> What the task asks
Output the lines below exactly, please, from the first line until the line with "from mathutils import Matrix, Vector", counting both.

+-------+

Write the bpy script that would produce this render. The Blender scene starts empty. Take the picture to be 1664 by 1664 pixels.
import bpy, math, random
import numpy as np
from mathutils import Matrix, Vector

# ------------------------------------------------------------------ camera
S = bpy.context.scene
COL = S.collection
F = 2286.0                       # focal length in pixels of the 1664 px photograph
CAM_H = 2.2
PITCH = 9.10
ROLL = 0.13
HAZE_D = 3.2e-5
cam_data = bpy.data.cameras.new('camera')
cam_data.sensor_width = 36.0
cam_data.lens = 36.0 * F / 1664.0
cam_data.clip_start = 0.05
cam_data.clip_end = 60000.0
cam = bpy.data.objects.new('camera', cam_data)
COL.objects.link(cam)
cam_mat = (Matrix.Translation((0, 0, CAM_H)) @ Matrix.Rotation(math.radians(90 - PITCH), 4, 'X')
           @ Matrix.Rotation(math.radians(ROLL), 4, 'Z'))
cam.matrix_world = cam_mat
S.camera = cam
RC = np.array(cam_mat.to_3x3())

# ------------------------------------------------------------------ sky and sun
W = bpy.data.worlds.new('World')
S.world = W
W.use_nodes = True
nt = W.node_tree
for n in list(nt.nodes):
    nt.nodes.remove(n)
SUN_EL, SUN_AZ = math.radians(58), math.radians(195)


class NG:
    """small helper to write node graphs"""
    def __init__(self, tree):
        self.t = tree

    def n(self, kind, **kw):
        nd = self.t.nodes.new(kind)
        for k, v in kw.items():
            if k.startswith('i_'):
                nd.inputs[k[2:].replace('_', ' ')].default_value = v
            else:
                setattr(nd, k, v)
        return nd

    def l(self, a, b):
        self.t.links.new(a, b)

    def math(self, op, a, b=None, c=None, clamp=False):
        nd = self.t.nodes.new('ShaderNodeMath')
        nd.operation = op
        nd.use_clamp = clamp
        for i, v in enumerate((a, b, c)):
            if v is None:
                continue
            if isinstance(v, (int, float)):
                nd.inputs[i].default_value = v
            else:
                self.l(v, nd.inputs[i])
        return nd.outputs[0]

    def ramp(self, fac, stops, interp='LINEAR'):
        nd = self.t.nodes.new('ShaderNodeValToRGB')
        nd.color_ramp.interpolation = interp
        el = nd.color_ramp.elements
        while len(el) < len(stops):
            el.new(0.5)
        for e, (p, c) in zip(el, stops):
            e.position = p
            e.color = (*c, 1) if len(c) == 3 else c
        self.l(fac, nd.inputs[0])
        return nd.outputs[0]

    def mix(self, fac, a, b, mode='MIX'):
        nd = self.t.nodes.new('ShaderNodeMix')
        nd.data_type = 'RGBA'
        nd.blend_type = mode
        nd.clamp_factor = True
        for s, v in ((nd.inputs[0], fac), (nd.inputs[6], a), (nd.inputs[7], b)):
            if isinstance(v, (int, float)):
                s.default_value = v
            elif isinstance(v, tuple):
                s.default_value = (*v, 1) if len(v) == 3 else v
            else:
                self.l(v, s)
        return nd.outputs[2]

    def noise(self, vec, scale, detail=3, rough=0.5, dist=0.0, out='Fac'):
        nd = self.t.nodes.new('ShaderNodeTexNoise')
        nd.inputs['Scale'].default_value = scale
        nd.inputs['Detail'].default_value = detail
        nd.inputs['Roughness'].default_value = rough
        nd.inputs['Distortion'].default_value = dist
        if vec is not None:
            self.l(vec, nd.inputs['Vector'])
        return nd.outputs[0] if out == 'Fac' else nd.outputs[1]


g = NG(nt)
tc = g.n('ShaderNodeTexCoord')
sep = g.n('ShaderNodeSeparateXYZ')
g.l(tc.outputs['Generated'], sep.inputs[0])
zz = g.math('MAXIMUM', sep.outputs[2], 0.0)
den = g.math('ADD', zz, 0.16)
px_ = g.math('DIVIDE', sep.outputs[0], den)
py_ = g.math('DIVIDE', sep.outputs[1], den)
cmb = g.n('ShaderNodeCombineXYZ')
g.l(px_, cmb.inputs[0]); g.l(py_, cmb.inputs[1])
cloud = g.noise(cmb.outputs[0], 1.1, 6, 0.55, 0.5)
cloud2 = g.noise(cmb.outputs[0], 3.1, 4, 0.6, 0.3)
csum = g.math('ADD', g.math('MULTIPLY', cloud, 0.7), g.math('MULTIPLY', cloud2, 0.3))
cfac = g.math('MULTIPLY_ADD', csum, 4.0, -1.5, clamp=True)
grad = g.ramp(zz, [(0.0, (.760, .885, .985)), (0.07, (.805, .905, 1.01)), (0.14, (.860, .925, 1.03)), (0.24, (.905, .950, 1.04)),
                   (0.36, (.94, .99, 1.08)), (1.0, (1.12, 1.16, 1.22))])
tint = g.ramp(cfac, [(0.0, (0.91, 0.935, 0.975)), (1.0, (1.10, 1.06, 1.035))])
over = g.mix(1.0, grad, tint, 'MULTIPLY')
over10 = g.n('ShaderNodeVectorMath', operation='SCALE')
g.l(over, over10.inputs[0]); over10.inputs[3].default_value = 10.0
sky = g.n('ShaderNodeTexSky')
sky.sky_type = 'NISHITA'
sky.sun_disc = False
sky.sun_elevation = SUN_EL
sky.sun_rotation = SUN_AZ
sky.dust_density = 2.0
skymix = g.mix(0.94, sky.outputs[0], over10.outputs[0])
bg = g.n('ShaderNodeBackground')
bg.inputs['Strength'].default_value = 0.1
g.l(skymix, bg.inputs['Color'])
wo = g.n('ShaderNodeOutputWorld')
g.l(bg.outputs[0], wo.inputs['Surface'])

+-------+

> Problem solution
Write the bpy script that would produce this render. The Blender scene starts empty. Take the picture to be 1664 by 1664 pixels.
import bpy, math, random
import numpy as np
from mathutils import Matrix, Vector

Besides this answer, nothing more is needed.